In December, the Cambria chain debuted its third location in the metro region with a 127-room hotel near Phoenix’s artsy Roosevelt Row. The seven-story property boasts a killer rooftop bar, the perfect perch to watch the sunset while nibbling on ceviche, shishito peppers and other light bites by Nate Cayer, the ex-executive chef at Chicago’s Godfrey Hotel.

In Scottsdale, the iconic Hotel Valley Ho recently overhauled its signature restaurant, ZuZu. Brunch is served daily, and the dinner menu runs the gamut from salads and burgers to more chef-driven fare, such as seared diver scallops with lobster butter, pine nut fregola and fried Meyer lemon.

Leave the ordering up to folks in the kitchen with the “ZuZu, Take the Wheel” option. Fork over $75 and let the chef surprise you with a series of savory dishes before sticking the landing with dessert, such as the made-for-social-media Show Stopper Shake. The lineup of sweet treats that go into the decadent concoction changes monthly.

The hotel recently beefed up its tour offerings as well. Valley Ho historian Ace Bailey, a fount of knowledge about all things Scottsdale, leads an Insider Public Art Tour that hits Robert Indiana’s LOVE sculpture and other permanent installations on a two-hour walk in Old Town. The entertaining and energetic Bailey also can guide you around Scottsdale’s midcentury modern architecture or give you the skinny on Valley Ho’s past as a Hollywood playground during the Magical History Tour. That one costs $19.56, a nod to the year the hotel opened. Soak up sweeping views of the surrounding mountains when Bailey takes you up to the roof, a place that’s usually off-limits except for private events.

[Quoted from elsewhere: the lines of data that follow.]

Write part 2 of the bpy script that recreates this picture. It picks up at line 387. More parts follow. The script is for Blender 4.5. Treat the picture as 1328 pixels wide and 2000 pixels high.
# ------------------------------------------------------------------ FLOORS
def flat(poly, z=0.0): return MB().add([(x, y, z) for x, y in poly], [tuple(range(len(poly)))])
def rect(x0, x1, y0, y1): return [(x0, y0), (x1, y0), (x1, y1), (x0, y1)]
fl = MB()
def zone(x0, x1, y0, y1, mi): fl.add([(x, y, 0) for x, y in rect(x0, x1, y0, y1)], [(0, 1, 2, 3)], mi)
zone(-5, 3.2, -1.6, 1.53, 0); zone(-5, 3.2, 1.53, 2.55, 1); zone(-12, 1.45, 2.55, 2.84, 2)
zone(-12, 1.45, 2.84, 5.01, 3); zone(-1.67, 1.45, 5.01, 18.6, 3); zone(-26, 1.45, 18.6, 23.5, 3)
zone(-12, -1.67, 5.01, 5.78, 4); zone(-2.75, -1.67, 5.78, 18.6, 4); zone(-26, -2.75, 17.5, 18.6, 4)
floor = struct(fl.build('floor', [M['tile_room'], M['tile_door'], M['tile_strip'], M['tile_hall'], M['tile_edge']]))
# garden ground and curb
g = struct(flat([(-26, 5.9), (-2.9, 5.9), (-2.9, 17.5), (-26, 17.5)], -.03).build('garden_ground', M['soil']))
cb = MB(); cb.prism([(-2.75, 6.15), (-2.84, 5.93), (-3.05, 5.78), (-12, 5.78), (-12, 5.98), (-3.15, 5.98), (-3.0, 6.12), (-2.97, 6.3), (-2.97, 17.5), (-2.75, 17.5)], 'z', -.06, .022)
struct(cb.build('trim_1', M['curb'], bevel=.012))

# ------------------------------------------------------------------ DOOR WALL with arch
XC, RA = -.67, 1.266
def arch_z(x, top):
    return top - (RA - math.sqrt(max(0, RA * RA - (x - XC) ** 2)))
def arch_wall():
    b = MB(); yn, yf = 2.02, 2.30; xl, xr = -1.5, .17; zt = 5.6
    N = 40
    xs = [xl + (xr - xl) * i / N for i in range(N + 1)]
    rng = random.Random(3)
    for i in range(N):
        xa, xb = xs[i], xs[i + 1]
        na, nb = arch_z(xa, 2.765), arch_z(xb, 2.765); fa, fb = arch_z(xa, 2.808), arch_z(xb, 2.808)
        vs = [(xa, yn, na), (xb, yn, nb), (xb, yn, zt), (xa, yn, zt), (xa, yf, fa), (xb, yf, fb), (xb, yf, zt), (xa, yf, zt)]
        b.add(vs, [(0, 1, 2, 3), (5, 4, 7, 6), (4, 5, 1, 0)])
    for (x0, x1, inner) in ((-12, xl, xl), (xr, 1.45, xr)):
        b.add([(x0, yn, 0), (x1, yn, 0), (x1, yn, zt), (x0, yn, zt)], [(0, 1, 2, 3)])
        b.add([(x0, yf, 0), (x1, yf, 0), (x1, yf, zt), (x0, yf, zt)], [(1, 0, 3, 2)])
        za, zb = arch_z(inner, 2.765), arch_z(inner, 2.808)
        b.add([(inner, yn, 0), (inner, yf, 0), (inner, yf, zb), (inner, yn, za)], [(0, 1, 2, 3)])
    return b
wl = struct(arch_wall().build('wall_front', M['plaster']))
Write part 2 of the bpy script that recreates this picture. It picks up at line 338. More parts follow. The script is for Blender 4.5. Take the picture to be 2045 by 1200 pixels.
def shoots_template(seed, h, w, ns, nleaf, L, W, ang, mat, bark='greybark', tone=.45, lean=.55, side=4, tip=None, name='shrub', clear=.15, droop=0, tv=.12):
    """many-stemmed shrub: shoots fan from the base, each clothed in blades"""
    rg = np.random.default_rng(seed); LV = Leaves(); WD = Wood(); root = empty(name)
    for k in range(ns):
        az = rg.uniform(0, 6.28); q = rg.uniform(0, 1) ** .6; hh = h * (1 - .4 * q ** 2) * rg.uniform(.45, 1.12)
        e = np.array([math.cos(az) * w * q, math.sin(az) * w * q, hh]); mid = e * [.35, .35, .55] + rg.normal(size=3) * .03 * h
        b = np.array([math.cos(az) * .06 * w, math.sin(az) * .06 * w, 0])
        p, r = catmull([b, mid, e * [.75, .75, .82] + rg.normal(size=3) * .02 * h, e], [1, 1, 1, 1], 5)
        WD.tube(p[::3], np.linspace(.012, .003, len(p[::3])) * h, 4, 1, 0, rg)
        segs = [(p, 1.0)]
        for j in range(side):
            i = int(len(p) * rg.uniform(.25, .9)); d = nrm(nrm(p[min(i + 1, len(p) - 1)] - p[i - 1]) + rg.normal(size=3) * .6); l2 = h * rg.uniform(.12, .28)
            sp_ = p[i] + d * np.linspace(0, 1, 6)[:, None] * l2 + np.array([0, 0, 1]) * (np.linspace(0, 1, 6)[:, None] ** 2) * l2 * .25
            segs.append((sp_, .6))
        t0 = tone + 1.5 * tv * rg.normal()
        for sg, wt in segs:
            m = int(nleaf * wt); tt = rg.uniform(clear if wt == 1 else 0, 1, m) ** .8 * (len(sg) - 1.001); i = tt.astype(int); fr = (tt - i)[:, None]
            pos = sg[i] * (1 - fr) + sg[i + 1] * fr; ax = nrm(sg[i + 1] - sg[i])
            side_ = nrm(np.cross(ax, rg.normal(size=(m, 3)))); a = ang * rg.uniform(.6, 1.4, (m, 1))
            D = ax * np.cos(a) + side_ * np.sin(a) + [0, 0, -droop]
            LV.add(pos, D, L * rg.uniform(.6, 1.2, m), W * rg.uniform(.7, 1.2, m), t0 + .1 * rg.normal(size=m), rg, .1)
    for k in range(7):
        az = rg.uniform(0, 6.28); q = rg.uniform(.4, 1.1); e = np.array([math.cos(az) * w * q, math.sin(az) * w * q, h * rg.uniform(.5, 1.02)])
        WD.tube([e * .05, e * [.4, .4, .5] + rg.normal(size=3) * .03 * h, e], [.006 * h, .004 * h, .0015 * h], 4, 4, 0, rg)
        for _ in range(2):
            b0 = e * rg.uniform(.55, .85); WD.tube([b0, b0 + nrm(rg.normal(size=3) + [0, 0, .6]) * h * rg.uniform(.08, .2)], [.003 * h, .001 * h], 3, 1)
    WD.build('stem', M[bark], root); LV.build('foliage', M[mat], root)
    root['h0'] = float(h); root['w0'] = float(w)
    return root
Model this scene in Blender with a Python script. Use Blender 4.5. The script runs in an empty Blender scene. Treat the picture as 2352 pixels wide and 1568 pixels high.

Last year, REI Co-op acquired the local guide company Arizona Outback Adventures, resulting in a fat portfolio of outdoorsy tours — biking, hiking, kayaking, rafting and more.

REI Co-op’s new Adventure Center in Scottsdale (not to be confused with an REI retail store) is the starting point for a slew of these guided excursions, such as a paddling trip on the Lower Salt River or road cycling rides in Phoenix and Scottsdale.

If you skew more DIY, REI rents a range of bicycles, including easier-to-pedal electric bikes. Arrangements can be made to drop off and pick up the equipment at your hotel or trailhead for an extra fee.

One of the company’s most in-demand trips is a mountain bike tour in the sprawling McDowell Sonoran Preserve laced with 200-plus miles of trails.

The guided, half-day trips (starting at $112 a person) are ideal for mountain bike rookies who want to couple their workout with a bit of desert education. Over the course of about 9 miles, you’ll learn how to navigate undulating terrain, rocky patches and sandy washes on two wheels. Occasional breaks are a chance to catch your breath and pick up interesting tidbits as guides talk about the rugged Sonoran scenery peppered with stoic, slow-growing saguaro cacti endemic to this desert alone.

The Sonoran stage might be especially colorful this spring, experts predict, thanks to heavier rainfall late last year. Wildflower blooms are expected to splash Mexican gold poppies, sunny bladderpods and purple owl’s clover across the stark landscape from late February through April.

You can always see more than 50,000 plants at Phoenix’s Desert Botanical Garden, where hundreds of oversized animal sculptures made of recyclable plastic are on display in the whimsical “Wild Rising by Cracking Art” exhibit through May 10.